Valentine's Day: Why Does It Have to Be Pink?
Sitting alone in the corner of a dimly lighted restaurant in central Jakarta - as pathetic as Michael was - he just realised that it was the 14th of February. Nothing is worse than being caught having dinner alone on Valentine's Day. Everybody just seemed to stare at him with pity. Hell, he is white, has a job and is single - and as far as I am concerned he is armed with adequate equipment. What's so difficult about grabbing a chick from a bar somewhere - and paying her a generous tip to sit and eat with him? Think of it as charity, I said to him a few days later. No, no, those relationships only complicate things, he replied.
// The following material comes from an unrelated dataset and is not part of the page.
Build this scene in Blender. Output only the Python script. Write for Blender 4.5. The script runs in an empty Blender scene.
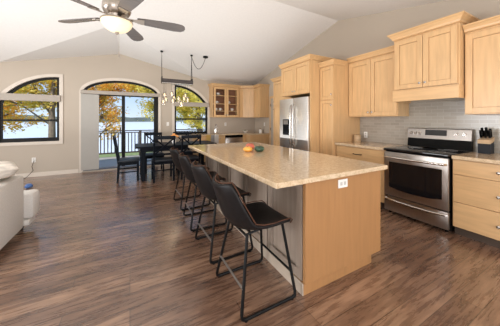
import bpy, bmesh, math, random
from mathutils import Vector, Matrix
random.seed(7)
S = bpy.context.scene
COL = S.collection
PI = math.pi

# ------------------------------------------------------------------ camera
cd = bpy.data.cameras.new('camera'); cam = bpy.data.objects.new('camera', cd); COL.objects.link(cam)
cam.location = (0, 0, 1.345); cam.rotation_euler = (PI/2, 0, math.radians(-28.4))
cd.sensor_width = 36; cd.lens = 36*222/500; cd.shift_y = -0.086; cd.clip_start = 0.05; cd.clip_end = 2000
S.camera = cam
# ------------------------------------------------------------------ world, sun, exposure
W = bpy.data.worlds.new('sky'); S.world = W; W.use_nodes = True
wn = W.node_tree.nodes; wl = W.node_tree.links
bg = wn['Background']; bg.inputs['Strength'].default_value = 1.15
tc = wn.new('ShaderNodeTexCoord'); sx = wn.new('ShaderNodeSeparateXYZ'); wl.new(tc.outputs['Generated'], sx.inputs[0])
ramp = wn.new('ShaderNodeValToRGB'); wl.new(sx.outputs['Z'], ramp.inputs['Fac'])
ramp.color_ramp.elements[0].position = 0.0; ramp.color_ramp.elements[0].color = (0.74, 0.86, 1.0, 1)
ramp.color_ramp.elements[1].position = 0.55; ramp.color_ramp.elements[1].color = (0.30, 0.50, 0.88, 1)
e = ramp.color_ramp.elements.new(0.12); e.color = (0.46, 0.66, 0.97, 1)
wl.new(ramp.outputs['Color'], bg.inputs['Color'])
def light(name, kind, loc, rot, energy, color=(1, 1, 1), **kw):
    ld = bpy.data.lights.new(name, kind); ld.energy = energy; ld.color = color
    for k, v in kw.items(): setattr(ld, k, v)
    o = bpy.data.objects.new(name, ld); COL.objects.link(o); o.location = loc; o.rotation_euler = rot
    return o
light('sun', 'SUN', (0, -10, 20), (math.radians(42), 0, math.radians(-35)), 4.5, (1, .93, .82), angle=0.02)
# added fill lamps in unseen openings behind and left of the camera
light('rear_fill_light', 'AREA', (-2.6, -2.38, 1.35), (math.radians(90), 0, 0), 105, (.97, .98, 1), shape='RECTANGLE', size=2.4, size_y=1.5)
light('rear_fill_light', 'AREA', (1.6, -2.38, 1.35), (math.radians(90), 0, 0), 100, (.97, .98, 1), shape='RECTANGLE', size=2.4, size_y=1.5)
light('side_fill_light', 'AREA', (-5.42, 2.6, 1.4), (math.radians(90), 0, math.radians(-90)), 230, (.97, .98, 1), shape='RECTANGLE', size=3.0, size_y=1.5)
# added upward fill lamp, evens out the vaulted ceiling
light('ceiling_fill_light', 'AREA', (-.5, 2.3, .95), (PI, 0, 0), 160, (1, .99, .97), shape='RECTANGLE', size=7, size_y=8)
vs = S.view_settings; vs.view_transform = 'Standard'; vs.look = 'None'; vs.gamma = 1; vs.use_curve_mapping = False
vs.exposure = 0.0
try:
    S.cycles.max_bounces = 10; S.cycles.diffuse_bounces = 5; S.cycles.transparent_max_bounces = 24
    S.cycles.use_denoising = True; S.cycles.sample_clamp_indirect = 6
except Exception: pass

# ------------------------------------------------------------------ materials
def newmat(name):
    m = bpy.data.materials.new(name); m.use_nodes = True
    return m, m.node_tree.nodes, m.node_tree.links, m.node_tree.nodes['Principled BSDF']
def coords(n, l, scale=(1, 1, 1), rot=(0, 0, 0), which='Object'):
    t = n.new('ShaderNodeTexCoord'); mp = n.new('ShaderNodeMapping'); l.new(t.outputs[which], mp.inputs[0])
    mp.inputs['Scale'].default_value = scale; mp.inputs['Rotation'].default_value = rot
    return mp.outputs[0]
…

He had nothing else to do while waiting for his food to arrive, aside from sending the latest Bin Laden jokes through his mobile phone's SMS to everybody on his list, so Michael scanned the room. Some of the couples he saw were very romantic, obviously already under the influence of the aphrodisiacs they had consumed. The solid evidence, empty oyster shells, were piled up high on their plates. Some of the couples looked like they were in a staring contest, only they didn't look into each other's eyes. Phew, they were funny. The ladies looked as if they wished their spouse had given them a diamond ring, instead of a box of full-cream fat-saturated chocolates. And the guys looked like they wished they were at home - being couch potatoes - watching a football match on television with a cold beer in their hand. And - all the ladies were dressed like Bubble, the pink Powerpuff girl. Michael thought hard, trying to remember whether Saint Valentine actually wore a pink robe while he was alive. Bless his soul.
Talking about Saint Valentine, little did he realise that the whole world would recognise his name and use it to decorate millions of frilly heart-shaped pink things below a picture of a naked flying chubby baby who's too stupid to know that it's dangerous to play with a bow and arrows?
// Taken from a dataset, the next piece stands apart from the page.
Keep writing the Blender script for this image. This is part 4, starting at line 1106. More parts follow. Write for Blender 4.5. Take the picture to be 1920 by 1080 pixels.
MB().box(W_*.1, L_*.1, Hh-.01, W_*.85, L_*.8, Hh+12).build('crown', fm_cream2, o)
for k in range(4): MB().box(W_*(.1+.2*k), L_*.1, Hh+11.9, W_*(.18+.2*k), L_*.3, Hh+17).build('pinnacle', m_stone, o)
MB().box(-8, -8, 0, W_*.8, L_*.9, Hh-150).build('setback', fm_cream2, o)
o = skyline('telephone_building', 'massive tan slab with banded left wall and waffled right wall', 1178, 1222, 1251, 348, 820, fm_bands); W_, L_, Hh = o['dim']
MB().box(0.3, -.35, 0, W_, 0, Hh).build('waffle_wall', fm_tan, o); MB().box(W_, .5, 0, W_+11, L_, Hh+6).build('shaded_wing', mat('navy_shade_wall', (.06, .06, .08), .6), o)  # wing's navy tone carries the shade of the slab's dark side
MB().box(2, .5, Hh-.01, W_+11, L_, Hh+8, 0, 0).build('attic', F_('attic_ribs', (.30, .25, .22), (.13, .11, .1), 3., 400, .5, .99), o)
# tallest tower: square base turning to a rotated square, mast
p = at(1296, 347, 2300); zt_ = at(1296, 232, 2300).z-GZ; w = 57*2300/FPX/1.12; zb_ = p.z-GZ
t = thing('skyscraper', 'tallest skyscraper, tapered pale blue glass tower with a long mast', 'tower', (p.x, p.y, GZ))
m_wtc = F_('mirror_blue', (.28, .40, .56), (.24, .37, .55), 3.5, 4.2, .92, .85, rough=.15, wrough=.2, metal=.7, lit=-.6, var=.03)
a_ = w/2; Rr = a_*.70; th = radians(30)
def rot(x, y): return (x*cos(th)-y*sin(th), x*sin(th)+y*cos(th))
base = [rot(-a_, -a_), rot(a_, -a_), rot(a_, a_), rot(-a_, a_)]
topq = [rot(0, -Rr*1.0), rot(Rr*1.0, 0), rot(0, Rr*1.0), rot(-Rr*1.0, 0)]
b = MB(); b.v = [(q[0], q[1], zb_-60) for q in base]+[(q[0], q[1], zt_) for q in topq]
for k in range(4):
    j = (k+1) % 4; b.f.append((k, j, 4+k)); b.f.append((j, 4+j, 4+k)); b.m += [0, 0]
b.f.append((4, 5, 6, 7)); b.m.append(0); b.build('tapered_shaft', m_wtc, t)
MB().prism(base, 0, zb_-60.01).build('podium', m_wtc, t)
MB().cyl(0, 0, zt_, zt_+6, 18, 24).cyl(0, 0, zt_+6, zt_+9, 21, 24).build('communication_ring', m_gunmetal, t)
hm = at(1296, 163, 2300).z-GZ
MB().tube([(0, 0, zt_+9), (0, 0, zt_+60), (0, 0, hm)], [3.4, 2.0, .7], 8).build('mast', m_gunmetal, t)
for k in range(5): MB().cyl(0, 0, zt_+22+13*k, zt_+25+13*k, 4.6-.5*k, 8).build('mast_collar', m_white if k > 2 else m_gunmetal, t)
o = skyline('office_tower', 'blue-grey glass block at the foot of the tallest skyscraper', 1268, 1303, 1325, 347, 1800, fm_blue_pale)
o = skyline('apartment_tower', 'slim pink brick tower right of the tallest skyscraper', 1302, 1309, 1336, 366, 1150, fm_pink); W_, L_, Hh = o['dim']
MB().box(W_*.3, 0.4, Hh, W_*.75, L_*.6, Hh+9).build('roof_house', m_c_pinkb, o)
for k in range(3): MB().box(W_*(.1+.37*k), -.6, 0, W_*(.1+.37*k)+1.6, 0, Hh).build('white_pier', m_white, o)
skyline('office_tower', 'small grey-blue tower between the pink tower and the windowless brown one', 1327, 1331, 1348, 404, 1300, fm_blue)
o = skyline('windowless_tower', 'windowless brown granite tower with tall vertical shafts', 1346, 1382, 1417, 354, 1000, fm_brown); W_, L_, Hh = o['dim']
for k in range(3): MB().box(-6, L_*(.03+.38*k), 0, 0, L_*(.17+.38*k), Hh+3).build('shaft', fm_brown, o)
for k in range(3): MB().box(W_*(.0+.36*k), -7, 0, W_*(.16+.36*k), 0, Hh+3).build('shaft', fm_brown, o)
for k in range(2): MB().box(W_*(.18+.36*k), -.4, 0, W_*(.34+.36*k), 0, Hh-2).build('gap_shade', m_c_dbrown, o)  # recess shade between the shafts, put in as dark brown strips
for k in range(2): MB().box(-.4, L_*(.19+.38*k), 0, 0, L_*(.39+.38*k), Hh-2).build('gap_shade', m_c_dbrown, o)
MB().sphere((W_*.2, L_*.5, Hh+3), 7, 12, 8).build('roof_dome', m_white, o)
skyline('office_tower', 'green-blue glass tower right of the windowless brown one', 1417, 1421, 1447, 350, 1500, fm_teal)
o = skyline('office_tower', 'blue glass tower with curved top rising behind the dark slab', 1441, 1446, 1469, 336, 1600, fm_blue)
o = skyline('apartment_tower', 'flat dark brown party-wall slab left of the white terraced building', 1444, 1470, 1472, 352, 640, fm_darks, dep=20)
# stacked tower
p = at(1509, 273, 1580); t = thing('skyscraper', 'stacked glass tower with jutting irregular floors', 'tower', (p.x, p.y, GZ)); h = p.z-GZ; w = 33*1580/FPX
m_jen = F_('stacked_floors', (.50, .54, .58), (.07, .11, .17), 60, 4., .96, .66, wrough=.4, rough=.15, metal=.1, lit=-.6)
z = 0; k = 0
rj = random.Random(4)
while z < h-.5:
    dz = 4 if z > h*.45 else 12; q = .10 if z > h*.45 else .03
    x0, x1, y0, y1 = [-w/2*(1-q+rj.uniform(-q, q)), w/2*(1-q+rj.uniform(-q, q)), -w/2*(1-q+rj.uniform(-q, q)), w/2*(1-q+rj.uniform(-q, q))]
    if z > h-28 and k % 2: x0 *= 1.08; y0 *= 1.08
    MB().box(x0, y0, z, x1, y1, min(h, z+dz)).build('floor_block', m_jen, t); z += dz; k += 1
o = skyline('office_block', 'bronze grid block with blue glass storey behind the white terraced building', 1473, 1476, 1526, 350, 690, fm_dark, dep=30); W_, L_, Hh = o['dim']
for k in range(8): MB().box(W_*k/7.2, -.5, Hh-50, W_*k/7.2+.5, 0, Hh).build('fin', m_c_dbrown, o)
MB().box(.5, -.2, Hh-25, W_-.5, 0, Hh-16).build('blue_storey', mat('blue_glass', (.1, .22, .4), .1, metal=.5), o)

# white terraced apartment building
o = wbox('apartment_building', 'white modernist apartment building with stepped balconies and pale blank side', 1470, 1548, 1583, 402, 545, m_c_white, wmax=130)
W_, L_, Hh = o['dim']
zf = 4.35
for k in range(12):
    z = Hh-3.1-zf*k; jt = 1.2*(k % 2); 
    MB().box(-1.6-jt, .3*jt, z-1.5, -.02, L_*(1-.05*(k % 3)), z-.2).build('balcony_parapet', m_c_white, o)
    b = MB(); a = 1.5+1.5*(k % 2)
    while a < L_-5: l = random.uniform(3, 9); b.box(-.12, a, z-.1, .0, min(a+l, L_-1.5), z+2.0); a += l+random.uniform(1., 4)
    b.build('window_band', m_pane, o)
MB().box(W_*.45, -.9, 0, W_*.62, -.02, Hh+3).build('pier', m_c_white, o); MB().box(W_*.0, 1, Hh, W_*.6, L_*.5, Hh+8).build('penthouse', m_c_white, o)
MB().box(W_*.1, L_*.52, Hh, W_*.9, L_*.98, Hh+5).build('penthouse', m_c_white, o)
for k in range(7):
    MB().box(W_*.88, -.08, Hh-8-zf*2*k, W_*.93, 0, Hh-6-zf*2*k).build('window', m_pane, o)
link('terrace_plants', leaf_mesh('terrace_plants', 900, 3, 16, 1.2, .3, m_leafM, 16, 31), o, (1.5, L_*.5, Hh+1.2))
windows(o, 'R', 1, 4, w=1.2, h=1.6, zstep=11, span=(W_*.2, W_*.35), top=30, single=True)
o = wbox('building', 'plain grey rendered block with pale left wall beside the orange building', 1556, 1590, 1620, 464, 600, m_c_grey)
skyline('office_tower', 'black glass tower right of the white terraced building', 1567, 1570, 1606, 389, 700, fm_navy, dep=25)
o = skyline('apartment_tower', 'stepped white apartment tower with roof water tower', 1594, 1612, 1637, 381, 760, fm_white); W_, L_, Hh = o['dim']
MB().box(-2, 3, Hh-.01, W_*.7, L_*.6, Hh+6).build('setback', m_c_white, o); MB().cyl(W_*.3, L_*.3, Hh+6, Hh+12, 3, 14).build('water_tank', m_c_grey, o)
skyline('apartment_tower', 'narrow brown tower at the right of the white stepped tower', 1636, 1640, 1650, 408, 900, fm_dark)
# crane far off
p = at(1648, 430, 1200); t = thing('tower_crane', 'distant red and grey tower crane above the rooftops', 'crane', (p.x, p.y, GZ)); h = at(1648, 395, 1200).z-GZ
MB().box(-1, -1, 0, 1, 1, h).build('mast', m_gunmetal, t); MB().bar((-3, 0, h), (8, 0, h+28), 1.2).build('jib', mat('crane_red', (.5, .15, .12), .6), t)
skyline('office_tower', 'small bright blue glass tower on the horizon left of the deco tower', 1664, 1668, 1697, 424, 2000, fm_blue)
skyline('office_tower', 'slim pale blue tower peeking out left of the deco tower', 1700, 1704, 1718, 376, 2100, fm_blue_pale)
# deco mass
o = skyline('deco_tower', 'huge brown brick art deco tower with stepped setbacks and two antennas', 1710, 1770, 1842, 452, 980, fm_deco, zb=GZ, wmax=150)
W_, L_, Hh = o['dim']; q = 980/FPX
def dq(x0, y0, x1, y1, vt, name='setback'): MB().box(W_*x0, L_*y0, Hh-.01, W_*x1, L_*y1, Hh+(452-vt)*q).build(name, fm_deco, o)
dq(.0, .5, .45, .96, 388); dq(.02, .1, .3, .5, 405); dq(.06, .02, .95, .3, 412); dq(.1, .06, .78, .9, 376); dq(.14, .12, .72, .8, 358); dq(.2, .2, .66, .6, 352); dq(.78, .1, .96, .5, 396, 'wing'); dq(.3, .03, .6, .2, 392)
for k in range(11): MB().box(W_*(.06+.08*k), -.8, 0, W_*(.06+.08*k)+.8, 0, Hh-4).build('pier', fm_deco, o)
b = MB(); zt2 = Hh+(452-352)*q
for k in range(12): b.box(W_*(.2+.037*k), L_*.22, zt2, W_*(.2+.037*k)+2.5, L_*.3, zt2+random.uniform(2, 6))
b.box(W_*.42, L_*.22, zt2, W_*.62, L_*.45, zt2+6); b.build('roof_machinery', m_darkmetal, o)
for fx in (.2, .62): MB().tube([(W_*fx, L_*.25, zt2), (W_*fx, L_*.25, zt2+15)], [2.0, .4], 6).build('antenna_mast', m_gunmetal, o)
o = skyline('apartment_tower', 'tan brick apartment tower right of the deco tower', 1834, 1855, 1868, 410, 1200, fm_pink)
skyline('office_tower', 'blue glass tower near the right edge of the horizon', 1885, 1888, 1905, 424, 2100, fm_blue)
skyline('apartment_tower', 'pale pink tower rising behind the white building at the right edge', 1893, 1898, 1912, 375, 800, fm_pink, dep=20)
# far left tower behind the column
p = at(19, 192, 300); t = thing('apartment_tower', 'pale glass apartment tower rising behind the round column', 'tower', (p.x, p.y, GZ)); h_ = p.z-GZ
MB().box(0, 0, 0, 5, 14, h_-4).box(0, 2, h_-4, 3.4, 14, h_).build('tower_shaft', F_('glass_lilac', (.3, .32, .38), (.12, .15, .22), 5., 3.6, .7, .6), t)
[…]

According to the legend, during AD 270, while Valentine was still imprisoned by the evil Emperor Claudius, he fell in love with the blind daughter of his jailer. His love for her, and his great faith, was said to have miraculously healed her blindness. Before Valentine's sentence was carried out and he was stoned and beheaded, he signed a farewell message to her, 'From Your Valentine'.
The legend is so sweet and divine. It makes me wonder - how can some men have the heart to use Valentine's name to get into a girl's pants?
As a teenager growing up in Indonesia, I remember Valentine's Day as a day when I received - again - pink cards with pre-printed text in English, 'Be My Valentine, yada ... yada ...' I don't think that my admirers at that time even understood what the words meant. Bluntly translated, 'Be My Valentine' could mean 'Be My Beheaded Saint'.
Indonesians, mostly youngsters, celebrate the sacred day on February the 14th as a Lovers' day. A day when they express their feelings toward the people they love and care for by giving candies, flowers, cards or taking them to a restaurant for a romantic dinner for two. But why? Why such loving acts only on February the 14th? And why pink, I wonder? Most of them do not even know the story behind the celebration.
Do these people realise that Valentine's Day originated from a pagan celebration, practised by the Romans eight hundred years before the establishment of Valentine's Day itself? In those days, the Mid-February celebration was held to commemorate young men's rite of passage and worship the god Lupercus. The celebration featured a lottery in which young men would draw the names of teenage girls from a box. The girl assigned to each young man in that manner would be his sexual companion during the remainder of the year. Nowadays there are people who practise a similar method to obtain green cards.
In an effort to do away with the pagan festival, the Pope ordered a slight change in the lottery system. Instead of the names of young women, the box would contain the names of saints. Both men and women were allowed to draw from the box, and the game was to emulate the ways of the saint whose name they drew during the rest of the year. You can imagine how excited those hot-blooded Roman lads were about the changes. Then, instead of the pagan god Lupercus, the Church named Saint Valentine as a suitable patron saint of love, to take his place. And that's how the Love Day started.
As for my cheapskate friend Michael, he believes that Valentine's Day is just another day when guys have to reach deep down into their pockets. Hey, pink roses, chocolate, or worse - a Bvlgari pendant still costs a helluvah lot of money. Yes, just like other celebrations these days, the Lovers' Day has been heavily commercialised too. That's why I sort of agree with Michael, it's a good idea to stay away from complicated things. Do people actually believe that they need a specific day, or an excuse, to express their feelings toward the people they say they love? Honestly, if you love somebody so deeply, do you only show your appreciation once a year, or three times a year or five times a day? Don't you think that you should express your affection every chance you get - or at least as long as the feeling of love lasts?
As for me, I am convinced that Valentine's Day was actually invented for those half-witted people amongst us who actually need to be reminded that it's time to say 'I love you'.
But I still can't figure it out - what the appalling pink colour has to do with it?